Based on the 1925 book by Walter Noble Burns, 'The Saga of Billy the Kid,' Vidor's plot loosely follows his involvement in the New Mexico Territory's 1880's Lincoln County War, pitting two rich ranchers feuding over land and cattle. MGM was pushing former college football star-turned-actor Johnny Mack Brown for major roles in an effort to make him one of Hollywood's top tier movie stars. Signing a five-year contract with the studio, Brown appeared as Mary Pickford's love interest in her first talkie, 1929's "Coquette." When producer Irving Thalberg assigned the actor as the lead in "Billy The Kid," Vidor was less than enthusiastic on the studio's choice. Within a year, with the ascendency of newcomer Clark Gable at MGM, Brown's career dropped as quickly as a plunging fiery zeppelin. "Billy the Kid" proved to be the peak of Brown's popularity. The actor turned to playing parts in Grade B westerns from the mid-1930s.

To make up for Vidor's disappointment, MGM slotted its rising star Wallace Beery as Pat Garrett. This was Beery's next movie after his Academy Award nominated Best Actor performance in 1930's "The Big House." The movie's plot pits Billy the Kid, an employee for English rancher Jack Tunston (Wyndham Standing), against Garret, the Deputy Sheriff who sided with town enforcer Colonel William Donovan (James Marcus).

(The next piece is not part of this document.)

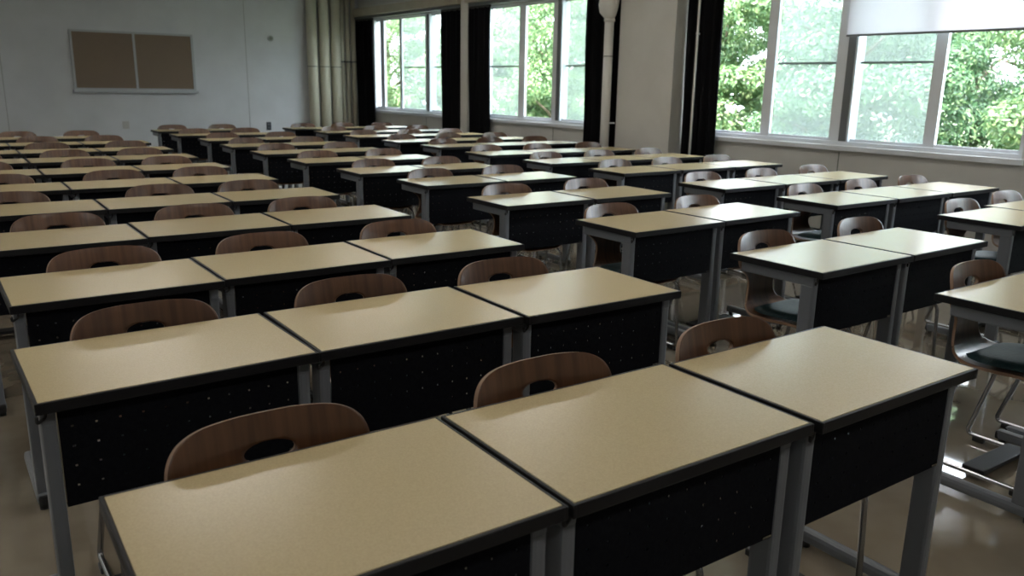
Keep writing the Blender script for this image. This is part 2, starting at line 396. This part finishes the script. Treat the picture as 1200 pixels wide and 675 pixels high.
# ------------------------------------------------------------------ chair
def spl(tab, s):
    """Catmull-Rom through the rows of tab, s in 0..1"""
    n = len(tab) - 1; x = min(max(s, 0), .99999) * n; i = int(x); t = x - i
    g = lambda k: tab[min(max(k, 0), n)]
    out = []
    for a, b, c, d in zip(g(i - 1), g(i), g(i + 1), g(i + 2)):
        out.append(.5 * ((2 * b) + (-a + c) * t + (2 * a - 5 * b + 4 * c - d) * t * t + (-a + 3 * b - 3 * c + d) * t ** 3))
    return out
# y, z, half width, sideways wrap (edges come forward by wrap at the half width .19)
PROF = [(.268, .768, .050, .031), (.267, .764, .120, .031), (.264, .752, .160, .032), (.260, .733, .182, .034), (.254, .705, .193, .035), (.247, .672, .194, .035),
        (.246, .640, .183, .033), (.243, .610, .155, .030), (.240, .580, .118, .030), (.240, .550, .093, .024), (.242, .520, .084, .018), (.240, .488, .088, .014),
        (.230, .458, .105, .010), (.206, .434, .135, .004), (.165, .421, .165, 0), (.110, .418, .186, 0), (.04, .420, .195, 0), (-.02, .424, .197, 0),
        (-.08, .426, .192, 0), (-.13, .422, .176, 0), (-.155, .412, .150, 0), (-.165, .402, .110, 0)]
def make_chair():
    c = empty('school_chair')
    NS, NW = 150, 48
    bm = bmesh.new(); g = []
    hole_c = None
    for i in range(NS + 1):
        y, z, hw, wr = spl(PROF, i / NS); row = []
        z -= .008 * min(1, max(0, (z - .5) / .15))
        for k in range(NW + 1):
            u = -1 + 2 * k / NW; x = u * hw
            row.append((x, y - wr * (x / .19) ** 2 - (.012 * (x / .19) ** 2 if wr > .001 else 0) * 0, z + (.010 * (x / .19) ** 2 if z < .45 else 0)))
        g.append(row)
    # oval handle hole in the backrest
    hx, hz, hc = .050, .0195, .686
    inside = lambda p: (p[0] / hx) ** 2 + ((p[2] - hc) / hz) ** 2
    ver = [[bm.verts.new(p) for p in row] for row in g]
    for i in range(NS):
        for k in range(NW):
            q = [ver[i][k], ver[i][k + 1], ver[i + 1][k + 1], ver[i + 1][k]]
            ctr = sum((v.co for v in q), Vector()) / 4
            if ctr.z > .6 and inside(ctr) < 1: continue
            f = bm.faces.new(q); f.smooth = True
    for v in [v for v in bm.verts if not v.link_faces]: bm.verts.remove(v)
    for v in bm.verts:     # snap the ragged hole rim to the oval
        if v.is_boundary and v.co.z > .66 and v.co.z < .73 and abs(v.co.x) < .08:
            s = math.sqrt(inside(v.co))
            nx, nz = v.co.x / s, hc + (v.co.z - hc) / s
            y, z, hw, wr = v.co.y, 0, 0, 0
            v.co.x = nx; v.co.z = nz
    bmesh.ops.recalc_face_normals(bm, faces=bm.faces[:])
    # thickness
    outer = {}; T = .0105
    bm.normal_update()
    orig_f = list(bm.faces); orig_v = list(bm.verts); bedges = [e for e in bm.edges if e.is_boundary]
    for v in orig_v: outer[v] = bm.verts.new(v.co - v.normal * T)
    for f in orig_f:
        nf = bm.faces.new([outer[v] for v in reversed(f.verts)]); nf.smooth = True
    for e in bedges:
        a, b = e.verts; nf = bm.faces.new((a, b, outer[b], outer[a])); nf.material_index = 1
    obj('plywood_shell', bm, ['ply', 'plyedge'], c)
    # seat pad following the seat
    bm = bmesh.new(); rows = []
    N1, N2 = 16, 16
    for side in (0, 1):
        rr = []
        for i in range(N1 + 1):
            t = i / N1; s = .655 + t * .33
            y, z, hw, wr = spl(PROF, s); row = []
            edge = math.sqrt(max(0, 1 - abs(2 * t - 1) ** 3.2))
            for k in range(N2 + 1):
                u = -1 + 2 * k / N2; x = u * hw * (.70 + .22 * edge)
                puff = .030 * (1 - abs(u) ** 4) ** .5 * edge
                row.append(bm.verts.new((x, y, z + .010 * (x / .19) ** 2 + (.0125 + puff if side else .0118))))
            rr.append(row)
        rows.append(rr)
        for i in range(N1):
            for k in range(N2):
                f = bm.faces.new((rr[i][k], rr[i][k + 1], rr[i + 1][k + 1], rr[i + 1][k])); f.smooth = True
    A, B = rows
    for i in range(N1):
        for k in (0, N2): bm.faces.new((A[i][k], A[i + 1][k], B[i + 1][k], B[i][k]))
    for k in range(N2):
        for i in (0, N1): bm.faces.new((A[i][k], A[i][k + 1], B[i][k + 1], B[i][k]))
    obj('seat_pad', bm, 'pad', c)
    for s in (-1, 1):
        tb('sled_leg', 'chrome', c, fillet([(s * .05, -.08, .397), (s * .150, -.08, .397), (s * .178, -.118, .36), (s * .180, -.135, .022), (s * .180, .262, .022), (s * .150, .155, .392), (s * .05, .15, .397)], .028), .0085, 10)
        for yy in (-.10, .21):
            bx('floor_glide', 'black', c, s * .180 - .012, s * .180 + .012, yy - .022, yy + .022, 0, .02, bevel=.004)
        bx('seat_bracket', 'black', c, s * .10 - .02, s * .10 + .02, -.10, .14, .400, .412)
    bm = bmesh.new(); box(bm, -.174, .174, .02, .10, .024, .042, bevel=.005)
    obj('cross_plate', bm, 'edge', c)
    return c

desk0, chair0 = make_desk(), make_chair()
used = {'d': False, 'c': False}
def in_view(x, y, z0, z1, rad=.36):
    for dx in (-rad, 0, rad):
        for dy in (-rad, 0, rad):
            for z in (z0, z1):
                q = Vector((x + dx, y + dy, z - HC)); d = q.dot(CAM_FW)
                if d < .15: continue
                px = 600 + 961.6 * q.dot(CAM_RT) / d; py = 337.5 - 961.6 * q.dot(CAM_UP) / d
                if -5 < px < 1205 and -5 < py < 680: return True
    return False
ORD = ['frontmost', 'second', 'third', 'fourth', 'fifth', 'sixth', 'seventh', 'eighth', 'ninth', 'tenth', 'eleventh', 'twelfth']
ND = 34.8 - 36.2
BASE = {'L': (.497, 1.147, 1.800), 'M': (3.085, 3.745), 'N': (4.885, 5.545, 6.200)}
SIDE = {'L': ('left', 'middle', 'right'), 'M': ('left', 'right'), 'N': ('left', 'middle', 'right')}
BLOCK = {'L': 'left block', 'M': 'centre block', 'N': 'window block'}
NROW = {'L': 11, 'M': 12, 'N': 12}
# per desk overrides (x, y, degrees) read off the photograph
OV = {('L', 0, 0): (.497, 1.172, -1.6), ('L', 0, 1): (1.148, 1.150, -1.6), ('L', 0, 2): (1.806, 1.124, -1.2),
      ('L', 1, 0): (.466, 2.135, .2), ('L', 1, 1): (1.117, 2.128, -1.2), ('L', 1, 2): (1.772, 2.098, -1.8),
      ('L', 2, 0): (.507, 3.040, -.4), ('L', 2, 1): (1.157, 3.050, -.6), ('L', 2, 2): (1.812, 3.052, -1.4),
      ('L', 3, 0): (.472, 3.995, -.8), ('L', 3, 1): (1.124, 4.012, -1.2), ('L', 3, 2): (1.778, 4.000, -1.8),
      ('M', 1, 0): (3.084, 1.986, -.6), ('M', 1, 1): (3.740, 1.982, -.4), ('M', 2, 0): (3.084, 3.000, -.4), ('M', 2, 1): (3.746, 3.010, 0)}
ROWX = {('L', 4): -.01, ('L', 5): -.04, ('L', 6): -.07, ('L', 7): -.05, ('L', 8): -.02, ('L', 9): -.01, ('L', 10): -.13,
        ('M', 0): .05, ('M', 3): -.03, ('M', 4): .04, ('M', 5): -.03, ('M', 6): -.07, ('M', 7): -.08, ('M', 8): -.08, ('M', 9): -.04, ('M', 10): -.12, ('M', 11): -.12,
        ('N', 0): .08, ('N', 1): .12, ('N', 2): -.06, ('N', 3): -.04, ('N', 4): .04, ('N', 5): .02, ('N', 6): 0, ('N', 7): .08, ('N', 8): .04, ('N', 9): -.02, ('N', 10): -.02, ('N', 11): -.10}
ROWY = {('M', 4): .08, ('N', 3): -.08, ('N', 4): .05, ('N', 7): .10}
# sideways shift of single chairs
CX = {('L', 0, 0): -.015, ('L', 0, 1): -.03, ('L', 0, 2): -.075, ('L', 1, 0): .015, ('L', 1, 1): -.015, ('L', 1, 2): -.085, ('L', 2, 0): .03, ('L', 2, 1): -.02, ('L', 2, 2): -.04,
      ('L', 3, 0): .04, ('L', 3, 1): 0, ('L', 3, 2): -.085, ('L', 4, 0): -.085, ('L', 4, 1): .04, ('L', 4, 2): -.085, ('L', 5, 0): -.02, ('L', 5, 1): 0, ('L', 5, 2): -.08,
      ('L', 6, 1): .03, ('L', 6, 2): -.05, ('L', 7, 2): -.07,
      ('M', 1, 0): -.03, ('M', 1, 1): .06, ('M', 2, 0): -.05, ('M', 0, 0): .05, ('N', 1, 0): .04, ('N', 1, 1): .07}
rnd = random.Random(3)
for blk in ('L', 'M', 'N'):
    for r in range(NROW[blk]):
        for c, bxx in enumerate(BASE[blk]):
            j = rnd.uniform(-.03, .03); jr = rnd.uniform(-1.5, 1.5); jy = rnd.uniform(-.012, .012)
            if (blk, r, c) in OV: x, y, a = OV[blk, r, c]
            else:
                x = bxx + ROWX.get((blk, r), 0); y = 1.135 + .955 * r + ROWY.get((blk, r), 0) + (.07 if (blk, r, c) == ('N', 1, 1) else 0) - .02 * c; a = ND
            side = SIDE[blk][c]; row = ORD[r]
            if in_view(x, y, .3, .7):
                d = copy_tree(desk0) if used['d'] else desk0; used['d'] = True
                d.location = (x, y, 0); d.rotation_euler = (0, 0, math.radians(a))
                tag(d, f'beige-topped black-edged desk, {side} one of the {row} row in the {BLOCK[blk]}', 'desk', 'beige school desks set out in rows')
            cx, cy = x + CX.get((blk, r, c), (-.035 if blk == 'L' else -.01) + j), y + .030 + jy
            if in_view(cx, cy, .3, .77):
                h = copy_tree(chair0) if used['c'] else chair0; used['c'] = True
                h.location = (cx, cy, 0); h.rotation_euler = (0, 0, math.radians(a + (jr if (blk, r, c) not in CX else 0)))
                tag(h, f'brown plywood chair pushed in behind the {side} desk of the {row} row, {BLOCK[blk]}', 'chair', 'brown plywood chairs tucked behind the desks')

# ------------------------------------------------------------------ outside
bm = bmesh.new(); box(bm, XW + .2, 60, -30, 70, -1.0, -.805); o = obj('lawn', bm, 'grass'); tag(o, 'green grassy ground outside under the trees', 'grass', kind='stuff')
def leaf_cloud(seed, n, rx, ry, rz, blobs, size):
    rg = random.Random(seed); bm = bmesh.new(); cs = []
    for _ in range(blobs):
        while 1:
            p = Vector((rg.uniform(-1, 1), rg.uniform(-1, 1), rg.uniform(-1, 1)))
            if p.length < 1: break
        cs.append((Vector((p.x * rx, p.y * ry, p.z * rz)), rg.uniform(.35, .75)))
    for i in range(n):
        c, rad = cs[i % blobs]
        d = Vector((rg.gauss(0, 1), rg.gauss(0, 1), rg.gauss(0, 1))).normalized()
        p = c + Vector((d.x, d.y, d.z * .6)) * rad * rg.uniform(.65, 1.05)
        if p.z < -2.35: continue
        s = size * rg.uniform(.6, 1.3)
        nrm = (d + Vector((rg.gauss(0, .5), rg.gauss(0, .5), rg.gauss(.5, .5)))).normalized()
        a = nrm.cross(Vector((rg.gauss(0, 1), rg.gauss(0, 1), rg.gauss(0, 1)))).normalized(); b2 = nrm.cross(a)
        m1 = nrm * s * .12
        vs = [bm.verts.new(p + q) for q in (a * s, a * s * .1 + b2 * s * .45 + m1, -a * s * .9, a * s * .1 - b2 * s * .45 + m1)]
        bm.faces.new((vs[0], vs[1], vs[2])); bm.faces.new((vs[0], vs[2], vs[3]))
    return bm
def tree_proto(seed, m, n=42000, rx=1.7, ry=1.7, rz=2.0, blobs=40, size=.048, zc=2.45):
    t = empty('leafy_tree')
    f = obj('foliage', leaf_cloud(seed, n, rx, ry, rz, blobs, size), m, t); f.location = (0, 0, zc)
    rg = random.Random(seed + 50)
    tb('trunk', 'bark', t, [(0, 0, 0), (0, 0, .25), (.05, .03, 1.4), (-.06, .05, 2.8), (.05, -.05, 3.9)], .1, 10, radii=[.17, .16, .13, .10, .04])
    for k in range(6):
        a = rg.uniform(0, 2 * PI); z = 1.0 + k * .38; L = rg.uniform(1.0, 1.7)
        tb('branch', 'bark', t, [(0, 0, z), (math.cos(a) * L * .5, math.sin(a) * L * .5, z + .45), (math.cos(a) * L, math.sin(a) * L, z + .7)], .04, 7, radii=[.055, .035, .015])
    return t
T = [tree_proto(11, 'leaf_a'), tree_proto(23, 'leaf_b'), tree_proto(35, 'leaf_a', size=.06, n=30000)]
tused = [False] * 3
TREES = [(0, 12.4, 3.9, .0, 'light green leafy tree outside the nearest window, behind its right end'),
         (1, 13.0, 8.3, .9, 'dark green leafy tree outside the nearest window, behind the panes under the blind'),
         (2, 14.6, 12.3, .2, 'light green broad-leaved tree outside the nearest window, seen beside the curtain'),
         (1, 16.8, 8.0, 2.9, 'dark green tree standing farther back outside the nearest window'),
         (0, 13.4, 16.4, .5, 'light green leafy tree outside the middle window, behind its near pane'),
         (2, 14.0, 20.6, 1.5, 'light green broad-leaved tree outside the middle window, behind its far pane'),
         (1, 18.0, 18.0, 2.2, 'dark green tree standing farther back outside the middle window'),
         (0, 13.0, 25.0, 3.4, 'light green leafy tree outside the farthest window, behind its near pane'),
         (1, 18.0, 28.8, 4.0, 'dark green tree standing farther back outside the farthest window'),
         (2, 18.5, 23.2, .7, 'light green tree farthest back, between the middle and farthest windows'),
         (2, 19.5, 12.8, 5.0, 'light green tree farther back, between the nearest and middle windows'),
         (1, 12.8, 29.4, 1.1, 'dark green leafy tree outside the farthest window, behind its far pane')]
for k, x, y, a, lab in TREES:
    t = copy_tree(T[k]) if tused[k] else T[k]; tused[k] = True
    t.location = (x, y, -.8); t.rotation_euler = (0, 0, a); t.scale = (1, 1, 1.05)
    tag(t, lab, 'tree', 'leafy trees outside the windows')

MGM intended to make "Billy the Kid" into a major epic, rolling out its widescreen 70 mm format the studio labeled 'Realife.' The large screen was a variation of Fox Film's 'Grandeur' projection system. Vidor's film crew shot in the 70mm format and coverted most of the movie's prints into the 35mm standard image so the vast majority of theaters could show the motion picture. Those whom had the fortune to view the movie on the widescreen praised the film. The New York Times was bowled over by the large image, saying "The picture is chiefly noteworthy for this enlarged screen idea, for the story is merely a moderately entertaining." Besides some raised eyebrows on Brown's performance, the actor's laconic lasting words on the movie was the film was "a fine motion picture." MGM used the same identical plot in a 1941 color version with Robert Taylor as Billy The Kid.